Ha iniziato presto a lavorare Gino. Un mestiere lento, antico, faticoso, come la costruzione dei muri a secco, di cui è un vero e proprio maestro.
“Per i muri a secco” spiega “si utilizzano pietre di recupero o di scarto. I pezzi più grossi vengono posizionati con la parte piatta verso l’esterno, mentre all’interno si mette la cosiddetta “zavorra”, composta da pietre più piccole. Normalmente, per i muri a secco si rispetta una pendenza che va dal 10% fino al 15% per quelli di contenimento”.
La difficoltà principale sta poi nel creare quegli incastri perfetti che permettano al muro non solo di essere stabile anche senza l’utilizzo di malte (da qui il nome a secco), ma di avere un impatto visivo armonioso. E qui entra in gioco solo l’esperienza.
Ci vuole poi molta pazienza e un lavoro certosino di martello per creare l’opus incertum, come la definisce Gino, citando in latino proprio la stessa tecnica costruttiva utilizzata dagli antichi romani.
Nelle Terre di Corillo è stato sempre lui a curare la ricostruzione delle Pajare (i vecchi capanni per riporre gli attrezzi da lavoro) e dello spettacolare colonnato del roseto, oltre a tutte le pavimentazioni interne ed esterne in basole della masseria.
Per altre strutture si è avvalso invece di un’altra tecnica che fa sempre parte della tradizione del luogo: il cocciopesto, preparato come un tempo, mescolando la calce con materiale di recupero in terracotta.

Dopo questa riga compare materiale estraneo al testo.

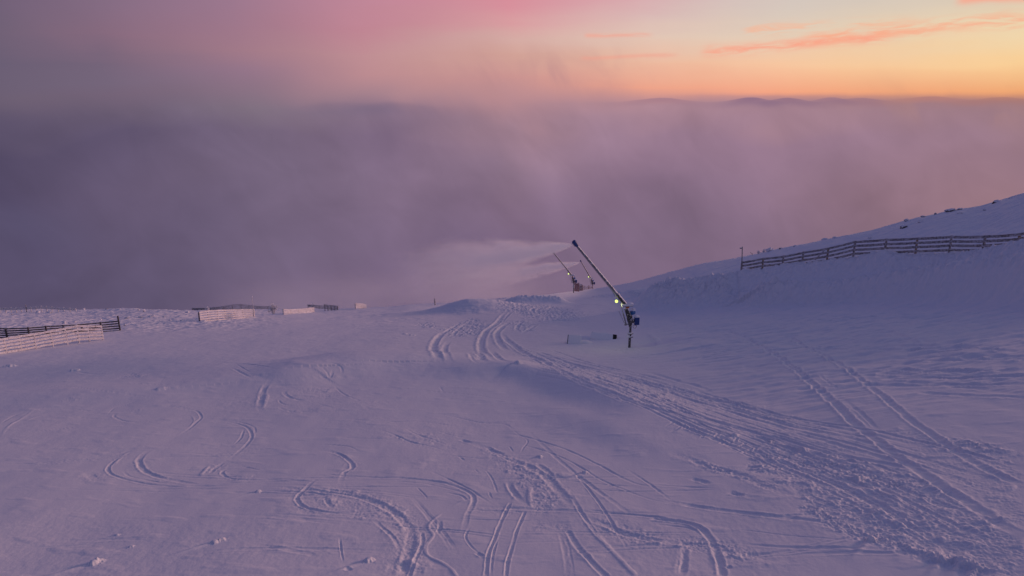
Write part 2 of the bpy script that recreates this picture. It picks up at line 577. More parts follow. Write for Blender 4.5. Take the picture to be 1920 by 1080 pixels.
def ridge_field(x, y, P, A, wf, wb):
    best = np.full(np.shape(x), 1e9)
    amp = np.zeros(np.shape(x))
    back = np.zeros(np.shape(x), bool)
    for i, a, b in seg_iter(P):
        d = b - a
        L2 = d @ d
        s = np.clip(((x - a[0]) * d[0] + (y - a[1]) * d[1]) / L2, 0, 1)
        qx, qy = a[0] + s * d[0], a[1] + s * d[1]
        dist = np.hypot(x - qx, y - qy)
        m = dist < best
        best = np.where(m, dist, best)
        amp = np.where(m, A[i] * (1 - s) + A[i + 1] * s, amp)
        back = np.where(m, (x - qx) * qx + (y - qy) * qy > 0, back)
    w = np.where(back, wb, wf)
    return amp * np.exp(-(best / w) ** 2)


BUMPS = []      # (x, y, rx, ry, h, rot)


def base(x, y):
    z = base0(x, y)
    for P, A, wf, wb in RIDGES:
        z = z + ridge_field(x, y, P, A, wf, wb)
    for bx, by, rx, ry, h, ro in BUMPS:
        dx, dy = x - bx, y - by
        c, s = math.cos(ro), math.sin(ro)
        q = ((dx * c + dy * s) / rx) ** 2 + ((-dx * s + dy * c) / ry) ** 2
        z = z + h * np.exp(-q)
    return z


def at(px, py, fn=None, dmin=9.0, dmax=200.0):
    """where the sight line through a photo pixel first meets the ground"""
    fn = fn or base
    px = np.atleast_1d(np.asarray(px, float))
    py = np.atleast_1d(np.asarray(py, float))
    g, t = gt(px, py)
    ys = np.exp(np.linspace(math.log(dmin), math.log(dmax), 700))
    X = t[:, None] * ys[None]
    Y = np.broadcast_to(ys[None], X.shape)
    ground = fn(X, Y)
    below = (CZ + g[:, None] * Y) <= ground
    first = np.where(below.any(1), below.argmax(1), len(ys) - 1)
    out = []
    for k in range(len(px)):
        i = max(first[k], 1)
        lo, hi = ys[i - 1], ys[i]
        out.append((lo + hi) / 2)
    out = np.array(out)
    return np.stack([t * out, out], 1)


def ground_pt(px, py):
    p = at(px, py)[0]
    return Vector((p[0], p[1], float(base(p[0], p[1]))))


def add_ridge(pts, wf, wb, depth=None, amps=None):
    """pts in photo pixels; with depth the crest passes exactly through them"""
    pts = np.array(pts, float)
    if depth is not None:
        dp = np.array([depth(p[0]) if callable(depth) else depth for p in pts])
        g, t = gt(pts[:, 0], pts[:, 1])
        P = np.stack([t * dp, dp], 1)
        A = CZ + g * dp - base(P[:, 0], P[:, 1]) - 0.10
    else:
        P = at(pts[:, 0], pts[:, 1])
        A = np.array(amps, float) if np.ndim(amps) else np.full(len(P), amps, float)
    RIDGES.append((P, A, wf, wb))


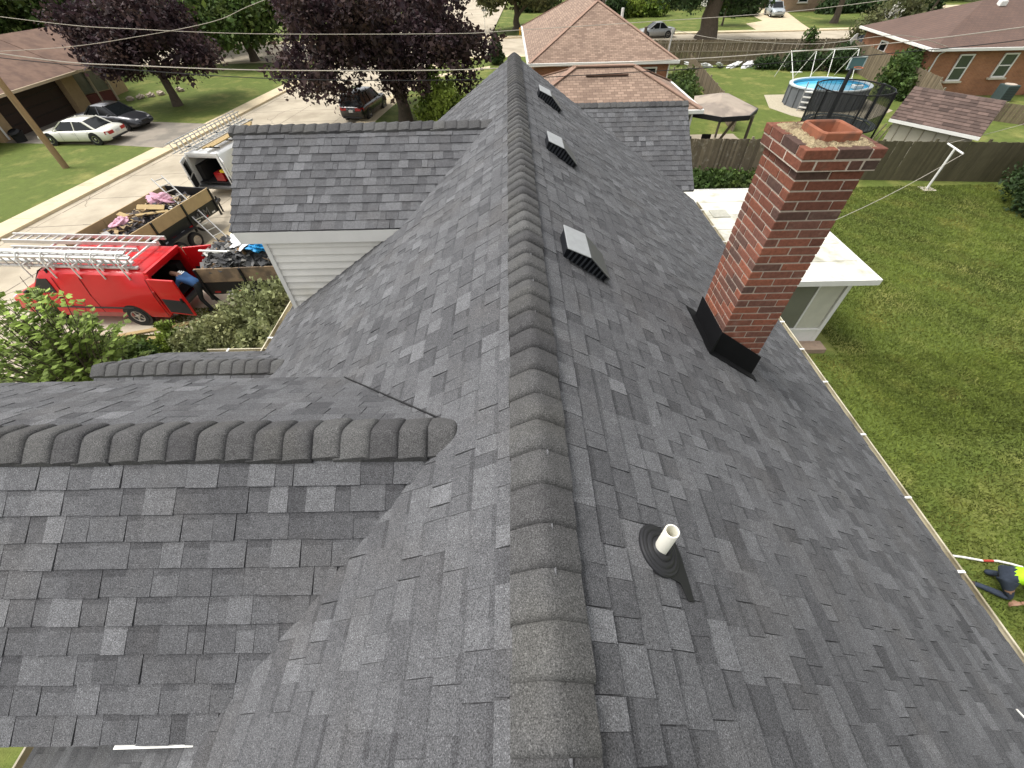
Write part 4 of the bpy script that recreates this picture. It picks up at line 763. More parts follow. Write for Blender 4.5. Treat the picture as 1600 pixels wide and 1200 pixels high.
def car(name, label, loc, rz, pm, L=4.7, W=1.82, H=1.44, suv=False, trunk=0.9, hood=1.15, wr=0.33, group=None, cat='car', rear_plate=True):
    t = thing(name, label, cat, loc, rz, group); hw = W/2; f, b = L/2, -L/2
    belt = H*(.62 if not suv else .60); hz = H*(.56 if not suv else .58); tz = H*(.63 if not suv else .60)
    st = [(b, .80, .42, tz-.16, .70), (b+.06, .90, .30, tz-.05, .80), (b+.25, .96, .22, tz, .86), (b+trunk, 1.0, .18, tz+.02, .90), (b+L*.38, 1.0, .18, belt, .93), (f-hood-.55, 1.0, .18, belt-.01, .92), (f-hood, 1.0, .18, hz+.05, .90), (f-.5, .97, .20, hz-.03, .86), (f-.18, .90, .24, hz-.14, .78), (f-.03, .78, .32, hz-.26, .66), (f, .70, .38, hz-.34, .58)]
    bd = MB(); bd.loft([ring(x, hw*w, zl, zt, hw*tw) for x, w, zl, zt, tw in st]); body = bd.build('body', pm, t, smooth='all')
    wb = L*.585; xs = (-wb/2-.03, wb/2+.02)
    for x in xs:
        for s in (-1, 1): ar = MB(); ar.lathe([(0.001, -.12), (wr*1.16, -.12), (wr*1.16, .0), (0.001, .0)], 22, (x, s*(hw+.006), wr+.02), Matrix.Rotation(R(-90)*s, 3, 'X')); ar.build('wheel_arch', BLACK, t)
    for x in xs:
        for s in (-1, 1): wheel(t, x, s*(hw-.085), wr, .20)
    # greenhouse
    xr0 = b+(trunk if not suv else .12); xr1 = xr0+(.75 if not suv else .35); xf1 = f-hood-.95; xf0 = f-hood-.12
    gb, gt = belt-.03, H-.035
    def gsec(x, z0, z1, w0, w1): return [Vector((x, -w0, z0)), Vector((x, -w1, z1)), Vector((x, w1, z1)), Vector((x, w0, z0))]
    g = MB(); b0, t0 = hw*.90, hw*.70
    g.add([(xr0, -b0*.93, gb), (xr0, b0*.93, gb), (xf0, b0*.93, gb), (xf0, -b0*.93, gb), (xr0+.3, -b0, gb), (xr0+.3, b0, gb), (xf0-.45, b0, gb), (xf0-.45, -b0, gb), (xr1, -t0, gt), (xr1, t0, gt), (xf1, t0, gt), (xf1, -t0, gt)],
          [(0, 1, 9, 8), (3, 11, 10, 2), (0, 8, 4), (4, 8, 11, 7), (7, 11, 3), (1, 5, 9), (5, 6, 10, 9), (6, 2, 10)]); go = g.build('windows', GLASSD, t)
    rf = MB(); xs_ = [xr1-.03, xr1+.12, (xr1+xf1)/2, xf1-.12, xf1+.03]; zz = [gt-.005, H-.01, H+.012, H-.01, gt-.005]
    rf.loft([[Vector((x, -t0-.012, z-.045)), Vector((x, -t0*.93, z)), Vector((x, 0, z+.02)), Vector((x, t0*.93, z)), Vector((x, t0+.012, z-.045)), Vector((x, 0, z-.05))] for x, z in zip(xs_, zz)]); rf.build('roof', pm, t, smooth=True)
    for s in (-1, 1):
        MB().bar((xf0-.02, s*b0*.95, gb), (xf1, s*t0, gt), .07, .06).build('pillar', pm, t); MB().bar((xr0+.03, s*b0*.95, gb), (xr1, s*t0, gt), .12, .06).build('pillar', pm, t); MB().bar(((xr0+xf0)/2-.05, s*(b0+.004), gb), ((xr1+xf1)/2-.05, s*(t0+.006), gt), .07, .03).build('pillar', pm, t)
        if suv: MB().bar((xr0+.75, s*(b0+.004), gb), (xr1+.6, s*(t0+.006), gt), .07, .03).build('pillar', pm, t)
    for s in (-1, 1):
        MB().box((xf0-.45, s*(hw+.09), belt+.06), (.12, .17, .11)).build('mirror', pm, t, bevel=.03)
        MB().hexa([(f-.36, s*hw*.86, hz-.26), (f-.07, s*hw*.62, hz-.30), (f-.05, s*hw*.40, hz-.28), (f-.3, s*hw*.62, hz-.24)], [(f-.38, s*hw*.875, hz-.12), (f-.13, s*hw*.68, hz-.17), (f-.12, s*hw*.44, hz-.15), (f-.3, s*hw*.6, hz-.10)]).build('headlight', LENS, t)
        MB().hexa([(b-.012, s*hw*.36, tz-.26), (b-.012, s*hw*.80, tz-.26), (b+.2, s*hw*.965, tz-.24), (b+.2, s*hw*.6, tz-.24)], [(b+.0, s*hw*.36, tz-.09), (b+.01, s*hw*.82, tz-.09), (b+.22, s*hw*.955, tz-.08), (b+.2, s*hw*.6, tz-.08)]).build('taillight', REDLENS, t)
        for dx in (.15, -.85): MB().box(((xr0+xf0)/2+dx, s*(hw+.004), belt-.13), (.17, .025, .03)).build('door_handle', pm, t)
        d = MB()
        for x in ((xr0+xf0)/2-.05, xf0-.5, xr0+.55): d.box((x, s*(hw+.0005), (belt+.2)/2), (.008, .006, belt-.30))
        d.build('door_gap', BLACK, t)
    MB().box((f-.02, 0, hz-.30), (.05, W*.36, .13)).build('grille', BLACK, t, bevel=.02); MB().box((f-.03, 0, .36), (.07, W*.62, .10)).build('lower_grille', BLACK, t, bevel=.02)
    MB().box((b-.012, 0, tz-.20 if not suv else tz-.28), (.02, .32, .16)).build('plate', mat('plate', (0.6, 0.6, 0.58), .5, .2, 20), t)
    MB().box((b+.0, 0, .34), (.06, W*.76, .09)).build('rear_valance', BLACK, t, bevel=.02)
    return t
car('white_sedan', 'white sedan parked on the drive, its tail towards the street', (-28.65, 31.05, 0.01), R(178), paint('paint_white', (0.72, 0.71, 0.62)), 5.1, 1.88, 1.33, trunk=.72, hood=1.3)
car('grey_sedan', 'dark grey sedan parked nose out beside the white sedan', (-28.3, 34.05, 0.01), R(-10), paint('paint_grey', (0.035, 0.036, 0.042), .3, .3), 4.85, 1.85, 1.45)
car('black_suv', 'black sport utility parked at the kerb under the purple maple', (-11.0, 36.4, -0.118), R(80), paint('paint_black', (0.010, 0.010, 0.012), .25), 4.7, 1.9, 1.70, suv=True, wr=.36)
car('silver_sedan', 'silver sedan parked on the cross street behind the hip roof', (18.4, 67.4, -0.11), R(183), paint('paint_silver', (0.33, 0.34, 0.34), .35, .5), 4.6, 1.8, 1.48)
car('pale_suv', 'pale blue grey car facing out on the far driveway', (40.0, 82.6, 0.01), R(-98), paint('paint_pale', (0.42, 0.46, 0.48), .35, .3), 4.6, 1.85, 1.68, suv=True, wr=.36)
car('dark_sedan', 'dark car half hidden behind the corner of the brick house with windows', (36.4, 53.2, 0.0), R(10), paint('paint_dark', (0.06, 0.065, 0.08), .35, .3), 4.4, 1.8, 1.5)

def ladder(name, label, p, q, width, side, rungs, parent=None, group=None, rail=(.03, .075)):
    """rails from p to q, width along the 'side' direction"""
    p, q, s = Vector(p), Vector(q), Vector(side).normalized()*width/2; d = (q-p).normalized(); up = d.cross(s).normalized()
    if parent is None: t = thing(name, label, 'ladder', p, 0, group); off = -p
    else: t = parent; off = Vector((0, 0, 0))
    for sg in (-1, 1): MB().bar(p+s*sg+off, q+s*sg+off, rail[0], rail[1], up).build('rail', ALU, t)
    L_ = (q-p).length; n = rungs
    for i in range(n):
        c = p.lerp(q, (i+.6)/n)+off; MB().bar(c-s, c+s, .032, .032).build('rung', ALU, t)
    return t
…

Una volta posato, si batte e ribatte per rendere la superficie liscia e omogenea. Una sorta di pavimentazione ecosostenibile ante litteram, rispettosa dell’ambiente perché si avvale del riciclo di materiali di scarto.
“Mi è sempre piaciuto fare questo lavoro, mentre mio padre avrebbe preferito che io continuassi a studiare”. Il segreto? “Avere molta passione”. Parola di un vero maestro.